Relevanz

Religion ist allen Kulturen und Gesellschaften eigentümlich. Sie ist prägend sowohl für das Selbstverständnis und die Identitätsbestimmung von Individuen als auch für deren soziale Vergemeinschaftung bzw. für die Abgrenzung von anderen Gruppen. In Gesellschaften der westlichen Moderne rückt Religion in das Spannungsfeld zwischen Formen fluider und individueller Religiosität und Formen einer hochgradig institutionalisierten Religion, wie sie etwa in den christlichen Kirchen und insbesondere in der katholischen Kirche anzutreffen ist. Charakteristisch für institutionalisierte Formen von Religion scheint das Streben nach diachroner Konstanz und Stabilität, doch sind sie zugleich in vielfältiger Weise Ort und Träger des Wandels, der aus entsprechenden Dynamiken in ihnen selbst entstehen oder durch Entwicklungen ihres gesellschaftlichen und kulturellen Umfelds induziert sein kann. Schließlich bewegt sich das Verhältnis zwischen den Religionen und den Gesellschaften, in denen sie kulturell verortet, politisch wirksam und institutionell verankert sind, zwischen den Polen von weitgehender Konvergenz und strikter Abgrenzung – und auch diese Konstellationen sind veränderlich.

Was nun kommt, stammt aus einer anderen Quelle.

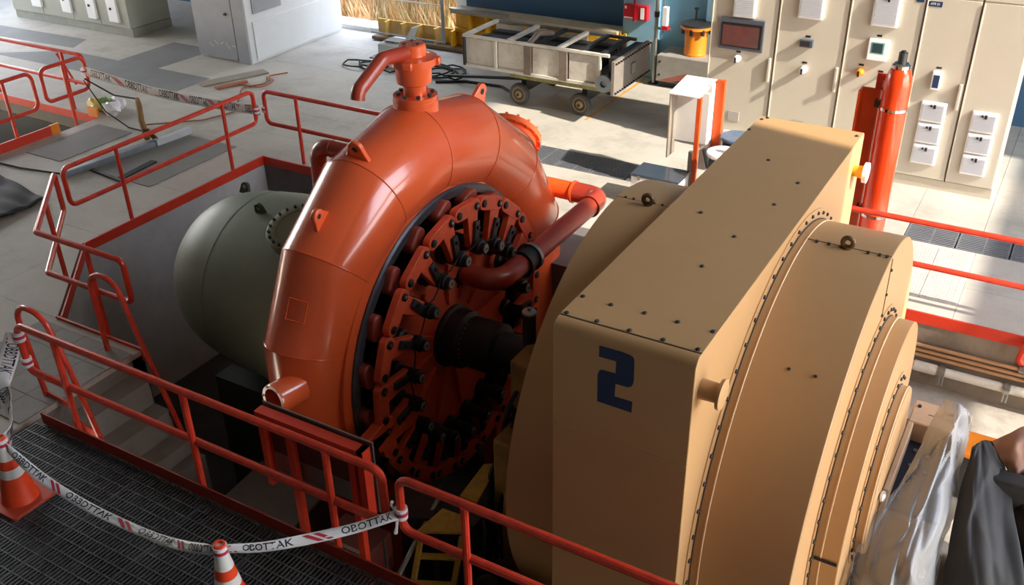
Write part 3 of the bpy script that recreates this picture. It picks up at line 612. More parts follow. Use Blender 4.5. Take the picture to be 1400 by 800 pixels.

Dieser Wandel lässt sich besonders in Teilen Europa als Prozess der Auflösung traditioneller christlicher Milieus in ihrer jeweiligen konfessionellen Ausprägung und des entsprechenden Schwunds an kultureller Prägekraft und gesellschaftlicher Relevanz der beiden großen christlichen Kirchen beschreiben. Hier, aber ebenso andernorts, gewinnen individuelle und synkretistische Formen von Religiosität an Bedeutung, die ohne oder mit nur geringer institutioneller Anbindung auskommen. Die Modernisierungsprozesse führen nicht zu einem Verschwinden der Religion, sondern zu einem tiefgreifenden Wandel ihrer Glaubens-, Ausdrucks- und Sozialformen. Dabei erweist sich Religion auch als ein ebenso einflussreicher wie ambivalenter Faktor der gesellschaftlich-kulturellen Entwicklung wie der internationalen Politik. Neben und im Kontext einer radikalisierten Säkularisierung zeigen sich in Europa zugleich gegenläufige Prozesse einer individuellen Suche nach Spiritualität, aber auch einer religiös grundierten Identitätspolitik.

Derartige Befunde machen deutlich, dass Fragen nach der Bedeutung von Religion für Individuen und Gesellschaften sowie nach Gründen und Bedingungen ihrer Institutionalisierung heute keineswegs obsolet geworden sind, sondern vielmehr in neuer Dringlichkeit gestellt werden müssen – und zwar unter globalen Vorzeichen. Dabei ist die historische Dimension religiöser und kultureller Wandlungsprozesse einzubeziehen, ohne welche die gegenwärtige Situation in ihrer Komplexität und ihren unterschiedlichen Entwicklungspfaden nicht zu verstehen ist. Das KU Zentrum Religion, Kirche, Gesellschaft im Wandel (ZRKG) der Katholischen Universität Eichstätt-Ingolstadt setzt genau hier an, indem es aus wissenschaftlichem Interesse im Verbund verschiedener Disziplinen das Spannungsfeld der drei in seinem Titel genannten Begriffe in den Vordergrund rückt: Religion – Kirche – Gesellschaft. Der Fokus richtet sich dabei auf die Transformationspotentiale und -prozesse, die sich in Geschichte und Gegenwart an diesen drei Phänomenen und ihrer Interaktion zeigen.